## Recorded information

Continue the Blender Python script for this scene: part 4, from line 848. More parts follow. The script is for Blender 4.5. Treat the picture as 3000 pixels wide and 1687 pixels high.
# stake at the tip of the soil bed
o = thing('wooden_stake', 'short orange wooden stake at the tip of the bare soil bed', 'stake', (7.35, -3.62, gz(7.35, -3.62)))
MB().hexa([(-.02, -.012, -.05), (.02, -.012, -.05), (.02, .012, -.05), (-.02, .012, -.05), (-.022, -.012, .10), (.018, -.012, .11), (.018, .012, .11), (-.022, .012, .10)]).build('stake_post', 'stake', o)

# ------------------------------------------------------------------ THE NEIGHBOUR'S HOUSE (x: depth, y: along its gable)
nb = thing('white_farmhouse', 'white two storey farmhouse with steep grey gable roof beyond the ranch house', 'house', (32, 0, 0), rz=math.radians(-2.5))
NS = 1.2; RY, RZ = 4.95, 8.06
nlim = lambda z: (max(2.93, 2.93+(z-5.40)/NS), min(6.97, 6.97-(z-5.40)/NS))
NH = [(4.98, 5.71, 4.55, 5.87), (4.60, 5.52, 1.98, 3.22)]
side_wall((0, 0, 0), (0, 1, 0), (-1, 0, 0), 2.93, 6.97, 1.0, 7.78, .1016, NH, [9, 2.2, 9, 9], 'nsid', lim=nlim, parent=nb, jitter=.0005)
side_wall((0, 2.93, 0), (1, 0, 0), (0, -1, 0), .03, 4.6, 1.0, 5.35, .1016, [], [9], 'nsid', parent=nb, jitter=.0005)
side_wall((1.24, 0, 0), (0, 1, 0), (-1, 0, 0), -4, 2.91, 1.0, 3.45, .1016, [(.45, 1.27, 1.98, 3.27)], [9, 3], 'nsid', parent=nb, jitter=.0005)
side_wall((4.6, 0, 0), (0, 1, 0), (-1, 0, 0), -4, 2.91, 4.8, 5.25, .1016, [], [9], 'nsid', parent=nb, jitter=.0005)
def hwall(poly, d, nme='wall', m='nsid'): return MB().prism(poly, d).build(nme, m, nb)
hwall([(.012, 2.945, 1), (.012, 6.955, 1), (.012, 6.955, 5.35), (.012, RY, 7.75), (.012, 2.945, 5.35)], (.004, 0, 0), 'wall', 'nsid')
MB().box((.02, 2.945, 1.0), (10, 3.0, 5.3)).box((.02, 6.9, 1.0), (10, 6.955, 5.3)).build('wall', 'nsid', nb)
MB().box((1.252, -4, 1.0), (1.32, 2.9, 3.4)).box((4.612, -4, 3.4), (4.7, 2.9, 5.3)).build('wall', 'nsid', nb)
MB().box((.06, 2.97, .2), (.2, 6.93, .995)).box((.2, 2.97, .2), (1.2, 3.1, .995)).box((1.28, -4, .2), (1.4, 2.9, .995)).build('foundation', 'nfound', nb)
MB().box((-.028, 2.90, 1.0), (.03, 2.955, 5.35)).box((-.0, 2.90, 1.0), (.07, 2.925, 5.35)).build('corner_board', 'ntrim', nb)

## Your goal
Once more, set down the full listing, verbatim.

## Solution to the exercise
Continue the Blender Python script for this scene: part 4, from line 848. More parts follow. The script is for Blender 4.5. Treat the picture as 3000 pixels wide and 1687 pixels high.
# stake at the tip of the soil bed
o = thing('wooden_stake', 'short orange wooden stake at the tip of the bare soil bed', 'stake', (7.35, -3.62, gz(7.35, -3.62)))
MB().hexa([(-.02, -.012, -.05), (.02, -.012, -.05), (.02, .012, -.05), (-.02, .012, -.05), (-.022, -.012, .10), (.018, -.012, .11), (.018, .012, .11), (-.022, .012, .10)]).build('stake_post', 'stake', o)

# ------------------------------------------------------------------ THE NEIGHBOUR'S HOUSE (x: depth, y: along its gable)
nb = thing('white_farmhouse', 'white two storey farmhouse with steep grey gable roof beyond the ranch house', 'house', (32, 0, 0), rz=math.radians(-2.5))
NS = 1.2; RY, RZ = 4.95, 8.06
nlim = lambda z: (max(2.93, 2.93+(z-5.40)/NS), min(6.97, 6.97-(z-5.40)/NS))
NH = [(4.98, 5.71, 4.55, 5.87), (4.60, 5.52, 1.98, 3.22)]
side_wall((0, 0, 0), (0, 1, 0), (-1, 0, 0), 2.93, 6.97, 1.0, 7.78, .1016, NH, [9, 2.2, 9, 9], 'nsid', lim=nlim, parent=nb, jitter=.0005)
side_wall((0, 2.93, 0), (1, 0, 0), (0, -1, 0), .03, 4.6, 1.0, 5.35, .1016, [], [9], 'nsid', parent=nb, jitter=.0005)
side_wall((1.24, 0, 0), (0, 1, 0), (-1, 0, 0), -4, 2.91, 1.0, 3.45, .1016, [(.45, 1.27, 1.98, 3.27)], [9, 3], 'nsid', parent=nb, jitter=.0005)
side_wall((4.6, 0, 0), (0, 1, 0), (-1, 0, 0), -4, 2.91, 4.8, 5.25, .1016, [], [9], 'nsid', parent=nb, jitter=.0005)
def hwall(poly, d, nme='wall', m='nsid'): return MB().prism(poly, d).build(nme, m, nb)
hwall([(.012, 2.945, 1), (.012, 6.955, 1), (.012, 6.955, 5.35), (.012, RY, 7.75), (.012, 2.945, 5.35)], (.004, 0, 0), 'wall', 'nsid')
MB().box((.02, 2.945, 1.0), (10, 3.0, 5.3)).box((.02, 6.9, 1.0), (10, 6.955, 5.3)).build('wall', 'nsid', nb)
MB().box((1.252, -4, 1.0), (1.32, 2.9, 3.4)).box((4.612, -4, 3.4), (4.7, 2.9, 5.3)).build('wall', 'nsid', nb)
MB().box((.06, 2.97, .2), (.2, 6.93, .995)).box((.2, 2.97, .2), (1.2, 3.1, .995)).box((1.28, -4, .2), (1.4, 2.9, .995)).build('foundation', 'nfound', nb)
MB().box((-.028, 2.90, 1.0), (.03, 2.955, 5.35)).box((-.0, 2.90, 1.0), (.07, 2.925, 5.35)).build('corner_board', 'ntrim', nb)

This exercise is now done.